+++ ENTRIES SUPPLIED +++
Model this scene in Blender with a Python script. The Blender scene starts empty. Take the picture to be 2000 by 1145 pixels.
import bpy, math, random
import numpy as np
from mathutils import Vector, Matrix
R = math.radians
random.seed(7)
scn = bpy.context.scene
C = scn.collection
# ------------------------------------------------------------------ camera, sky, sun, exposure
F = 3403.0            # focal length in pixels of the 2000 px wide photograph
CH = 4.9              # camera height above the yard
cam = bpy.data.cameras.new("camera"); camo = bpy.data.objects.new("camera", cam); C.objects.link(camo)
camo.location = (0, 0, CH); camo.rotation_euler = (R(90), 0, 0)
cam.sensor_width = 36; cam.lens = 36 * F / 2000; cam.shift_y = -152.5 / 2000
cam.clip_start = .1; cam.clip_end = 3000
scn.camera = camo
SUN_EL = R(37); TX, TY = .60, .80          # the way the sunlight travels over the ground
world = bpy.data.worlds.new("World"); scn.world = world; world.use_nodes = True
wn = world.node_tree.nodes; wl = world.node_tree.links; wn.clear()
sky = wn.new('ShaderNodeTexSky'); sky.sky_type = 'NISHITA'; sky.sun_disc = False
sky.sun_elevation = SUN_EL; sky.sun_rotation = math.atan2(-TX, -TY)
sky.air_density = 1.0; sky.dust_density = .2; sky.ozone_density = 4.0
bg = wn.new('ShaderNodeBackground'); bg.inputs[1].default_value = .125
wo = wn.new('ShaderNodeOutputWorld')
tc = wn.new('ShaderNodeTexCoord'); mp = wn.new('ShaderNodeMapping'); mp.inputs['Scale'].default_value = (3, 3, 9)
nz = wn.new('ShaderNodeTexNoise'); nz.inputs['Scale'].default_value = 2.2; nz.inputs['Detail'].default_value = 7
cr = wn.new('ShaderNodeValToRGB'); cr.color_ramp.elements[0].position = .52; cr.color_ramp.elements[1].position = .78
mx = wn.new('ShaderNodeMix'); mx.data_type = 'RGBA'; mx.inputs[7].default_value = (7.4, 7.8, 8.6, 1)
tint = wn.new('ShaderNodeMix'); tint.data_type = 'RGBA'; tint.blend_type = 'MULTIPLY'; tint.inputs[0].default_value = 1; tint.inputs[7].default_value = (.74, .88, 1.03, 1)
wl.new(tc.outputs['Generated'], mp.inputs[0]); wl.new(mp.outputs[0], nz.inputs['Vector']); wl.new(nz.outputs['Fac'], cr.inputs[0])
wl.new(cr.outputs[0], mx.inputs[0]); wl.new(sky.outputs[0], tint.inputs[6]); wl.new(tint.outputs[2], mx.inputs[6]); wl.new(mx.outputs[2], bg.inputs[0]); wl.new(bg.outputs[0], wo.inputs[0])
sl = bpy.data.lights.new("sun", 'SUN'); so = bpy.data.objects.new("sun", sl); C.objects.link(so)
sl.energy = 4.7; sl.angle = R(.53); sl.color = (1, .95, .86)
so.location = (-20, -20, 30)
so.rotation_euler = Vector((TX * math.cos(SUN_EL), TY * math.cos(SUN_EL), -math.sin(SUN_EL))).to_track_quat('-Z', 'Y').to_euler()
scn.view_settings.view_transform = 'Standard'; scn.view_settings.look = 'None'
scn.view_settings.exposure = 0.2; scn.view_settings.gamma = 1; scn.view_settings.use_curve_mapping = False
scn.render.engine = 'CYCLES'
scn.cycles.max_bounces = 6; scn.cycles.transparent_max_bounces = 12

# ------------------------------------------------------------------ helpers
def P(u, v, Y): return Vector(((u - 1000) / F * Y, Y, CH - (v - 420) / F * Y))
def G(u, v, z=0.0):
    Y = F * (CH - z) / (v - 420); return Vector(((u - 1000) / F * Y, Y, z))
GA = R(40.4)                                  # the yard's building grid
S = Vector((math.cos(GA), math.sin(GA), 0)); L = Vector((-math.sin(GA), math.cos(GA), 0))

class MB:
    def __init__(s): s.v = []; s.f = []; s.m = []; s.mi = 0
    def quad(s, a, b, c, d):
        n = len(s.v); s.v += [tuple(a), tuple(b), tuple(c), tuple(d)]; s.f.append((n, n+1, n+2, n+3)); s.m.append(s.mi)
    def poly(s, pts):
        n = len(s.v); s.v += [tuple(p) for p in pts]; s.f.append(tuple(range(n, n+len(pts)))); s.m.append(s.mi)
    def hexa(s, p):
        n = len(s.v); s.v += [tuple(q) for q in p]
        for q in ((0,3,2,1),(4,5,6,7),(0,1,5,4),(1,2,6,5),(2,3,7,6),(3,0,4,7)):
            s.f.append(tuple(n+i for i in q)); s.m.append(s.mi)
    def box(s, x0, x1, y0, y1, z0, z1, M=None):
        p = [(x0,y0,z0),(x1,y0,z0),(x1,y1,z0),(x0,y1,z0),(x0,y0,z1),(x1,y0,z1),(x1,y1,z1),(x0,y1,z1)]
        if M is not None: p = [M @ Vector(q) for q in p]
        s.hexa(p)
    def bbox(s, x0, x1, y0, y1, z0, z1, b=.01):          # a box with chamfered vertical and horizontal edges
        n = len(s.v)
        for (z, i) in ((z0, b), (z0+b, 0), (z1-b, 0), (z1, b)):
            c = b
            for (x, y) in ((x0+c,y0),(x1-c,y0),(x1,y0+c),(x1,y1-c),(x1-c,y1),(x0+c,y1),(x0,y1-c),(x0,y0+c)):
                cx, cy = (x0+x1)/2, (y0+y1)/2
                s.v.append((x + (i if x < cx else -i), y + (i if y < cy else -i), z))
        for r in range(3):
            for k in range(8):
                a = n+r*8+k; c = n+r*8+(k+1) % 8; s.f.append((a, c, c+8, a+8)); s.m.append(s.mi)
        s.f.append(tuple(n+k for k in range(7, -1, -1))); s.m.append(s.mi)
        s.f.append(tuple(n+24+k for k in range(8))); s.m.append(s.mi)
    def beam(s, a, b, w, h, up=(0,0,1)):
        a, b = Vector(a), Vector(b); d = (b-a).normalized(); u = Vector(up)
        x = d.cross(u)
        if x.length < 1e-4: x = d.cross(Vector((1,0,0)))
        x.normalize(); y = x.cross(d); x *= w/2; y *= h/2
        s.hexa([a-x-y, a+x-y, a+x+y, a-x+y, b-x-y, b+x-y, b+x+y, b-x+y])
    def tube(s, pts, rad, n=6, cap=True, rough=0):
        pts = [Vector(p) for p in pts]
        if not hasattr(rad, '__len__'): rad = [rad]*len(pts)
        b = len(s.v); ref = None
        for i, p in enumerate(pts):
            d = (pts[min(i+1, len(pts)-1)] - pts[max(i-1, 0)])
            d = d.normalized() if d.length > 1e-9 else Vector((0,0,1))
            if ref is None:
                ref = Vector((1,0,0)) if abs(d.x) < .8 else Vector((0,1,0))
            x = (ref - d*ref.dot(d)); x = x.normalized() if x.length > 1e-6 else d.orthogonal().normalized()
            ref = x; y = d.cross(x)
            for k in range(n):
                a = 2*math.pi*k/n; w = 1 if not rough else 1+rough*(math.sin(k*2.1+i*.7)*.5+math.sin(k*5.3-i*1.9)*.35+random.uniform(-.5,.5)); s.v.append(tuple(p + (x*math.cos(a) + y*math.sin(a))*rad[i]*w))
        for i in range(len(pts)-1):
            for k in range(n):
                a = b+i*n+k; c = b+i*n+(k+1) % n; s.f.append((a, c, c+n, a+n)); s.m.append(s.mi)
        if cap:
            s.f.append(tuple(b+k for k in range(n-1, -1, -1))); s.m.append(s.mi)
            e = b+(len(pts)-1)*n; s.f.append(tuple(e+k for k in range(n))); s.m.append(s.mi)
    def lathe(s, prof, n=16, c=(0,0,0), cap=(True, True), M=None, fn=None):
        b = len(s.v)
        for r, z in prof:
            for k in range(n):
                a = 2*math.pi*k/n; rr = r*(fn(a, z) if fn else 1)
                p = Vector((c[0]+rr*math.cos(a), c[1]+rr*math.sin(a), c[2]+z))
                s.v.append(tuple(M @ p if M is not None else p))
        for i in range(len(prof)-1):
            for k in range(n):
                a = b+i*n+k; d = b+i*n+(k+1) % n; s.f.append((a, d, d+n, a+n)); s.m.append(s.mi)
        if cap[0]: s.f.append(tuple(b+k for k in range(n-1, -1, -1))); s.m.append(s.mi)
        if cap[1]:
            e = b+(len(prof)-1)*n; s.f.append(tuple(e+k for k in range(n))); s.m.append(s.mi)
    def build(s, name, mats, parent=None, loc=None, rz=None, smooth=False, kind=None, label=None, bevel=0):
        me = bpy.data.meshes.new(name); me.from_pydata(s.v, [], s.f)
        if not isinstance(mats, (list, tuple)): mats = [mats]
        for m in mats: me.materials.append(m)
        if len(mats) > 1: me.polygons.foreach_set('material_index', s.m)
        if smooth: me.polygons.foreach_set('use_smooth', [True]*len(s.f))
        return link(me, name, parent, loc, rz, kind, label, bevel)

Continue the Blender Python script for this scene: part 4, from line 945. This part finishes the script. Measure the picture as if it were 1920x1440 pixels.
+++
▶ SHORT EXERCISE
Find every line of the data that holds the string "Python", then say how many there are and nothing else.

▶ THE REPLY
2